(Information shown):
___
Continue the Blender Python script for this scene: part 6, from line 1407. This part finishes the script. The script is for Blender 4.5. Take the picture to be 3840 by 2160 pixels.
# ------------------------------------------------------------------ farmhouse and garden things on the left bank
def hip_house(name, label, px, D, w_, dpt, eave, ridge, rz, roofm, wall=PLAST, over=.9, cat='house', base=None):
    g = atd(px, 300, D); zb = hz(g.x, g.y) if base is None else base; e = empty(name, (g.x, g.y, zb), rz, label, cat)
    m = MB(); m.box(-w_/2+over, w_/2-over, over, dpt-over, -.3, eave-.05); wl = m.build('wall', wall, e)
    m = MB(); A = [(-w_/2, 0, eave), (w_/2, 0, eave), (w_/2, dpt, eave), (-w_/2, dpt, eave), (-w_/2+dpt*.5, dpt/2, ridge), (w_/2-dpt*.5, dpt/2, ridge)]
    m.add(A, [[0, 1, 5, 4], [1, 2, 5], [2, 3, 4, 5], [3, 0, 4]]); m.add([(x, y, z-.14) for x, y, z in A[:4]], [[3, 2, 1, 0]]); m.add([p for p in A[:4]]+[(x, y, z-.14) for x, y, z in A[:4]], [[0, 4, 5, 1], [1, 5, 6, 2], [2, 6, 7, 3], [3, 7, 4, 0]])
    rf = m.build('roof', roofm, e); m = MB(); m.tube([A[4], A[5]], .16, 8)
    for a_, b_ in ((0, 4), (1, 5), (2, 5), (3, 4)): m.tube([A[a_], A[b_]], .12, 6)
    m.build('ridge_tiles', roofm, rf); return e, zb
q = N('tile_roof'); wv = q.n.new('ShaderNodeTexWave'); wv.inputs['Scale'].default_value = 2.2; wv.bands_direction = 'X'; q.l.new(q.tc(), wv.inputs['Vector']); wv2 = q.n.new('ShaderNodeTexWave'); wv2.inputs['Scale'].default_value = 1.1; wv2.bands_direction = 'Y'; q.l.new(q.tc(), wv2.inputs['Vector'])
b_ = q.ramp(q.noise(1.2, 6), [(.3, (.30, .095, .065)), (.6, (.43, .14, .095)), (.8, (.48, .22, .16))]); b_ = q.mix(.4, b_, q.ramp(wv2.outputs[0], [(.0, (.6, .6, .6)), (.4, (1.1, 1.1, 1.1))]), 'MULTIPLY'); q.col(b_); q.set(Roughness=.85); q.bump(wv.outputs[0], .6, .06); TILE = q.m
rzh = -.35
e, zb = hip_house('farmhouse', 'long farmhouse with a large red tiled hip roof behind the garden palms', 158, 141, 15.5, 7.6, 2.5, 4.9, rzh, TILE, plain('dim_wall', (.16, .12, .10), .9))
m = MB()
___
(Written problem): Output the full listing exactly as it stands.

(Result of this task):
Continue the Blender Python script for this scene: part 6, from line 1407. This part finishes the script. The script is for Blender 4.5. Take the picture to be 3840 by 2160 pixels.
# ------------------------------------------------------------------ farmhouse and garden things on the left bank
def hip_house(name, label, px, D, w_, dpt, eave, ridge, rz, roofm, wall=PLAST, over=.9, cat='house', base=None):
    g = atd(px, 300, D); zb = hz(g.x, g.y) if base is None else base; e = empty(name, (g.x, g.y, zb), rz, label, cat)
    m = MB(); m.box(-w_/2+over, w_/2-over, over, dpt-over, -.3, eave-.05); wl = m.build('wall', wall, e)
    m = MB(); A = [(-w_/2, 0, eave), (w_/2, 0, eave), (w_/2, dpt, eave), (-w_/2, dpt, eave), (-w_/2+dpt*.5, dpt/2, ridge), (w_/2-dpt*.5, dpt/2, ridge)]
    m.add(A, [[0, 1, 5, 4], [1, 2, 5], [2, 3, 4, 5], [3, 0, 4]]); m.add([(x, y, z-.14) for x, y, z in A[:4]], [[3, 2, 1, 0]]); m.add([p for p in A[:4]]+[(x, y, z-.14) for x, y, z in A[:4]], [[0, 4, 5, 1], [1, 5, 6, 2], [2, 6, 7, 3], [3, 7, 4, 0]])
    rf = m.build('roof', roofm, e); m = MB(); m.tube([A[4], A[5]], .16, 8)
    for a_, b_ in ((0, 4), (1, 5), (2, 5), (3, 4)): m.tube([A[a_], A[b_]], .12, 6)
    m.build('ridge_tiles', roofm, rf); return e, zb
q = N('tile_roof'); wv = q.n.new('ShaderNodeTexWave'); wv.inputs['Scale'].default_value = 2.2; wv.bands_direction = 'X'; q.l.new(q.tc(), wv.inputs['Vector']); wv2 = q.n.new('ShaderNodeTexWave'); wv2.inputs['Scale'].default_value = 1.1; wv2.bands_direction = 'Y'; q.l.new(q.tc(), wv2.inputs['Vector'])
b_ = q.ramp(q.noise(1.2, 6), [(.3, (.30, .095, .065)), (.6, (.43, .14, .095)), (.8, (.48, .22, .16))]); b_ = q.mix(.4, b_, q.ramp(wv2.outputs[0], [(.0, (.6, .6, .6)), (.4, (1.1, 1.1, 1.1))]), 'MULTIPLY'); q.col(b_); q.set(Roughness=.85); q.bump(wv.outputs[0], .6, .06); TILE = q.m
rzh = -.35
e, zb = hip_house('farmhouse', 'long farmhouse with a large red tiled hip roof behind the garden palms', 158, 141, 15.5, 7.6, 2.5, 4.9, rzh, TILE, plain('dim_wall', (.16, .12, .10), .9))
m = MB()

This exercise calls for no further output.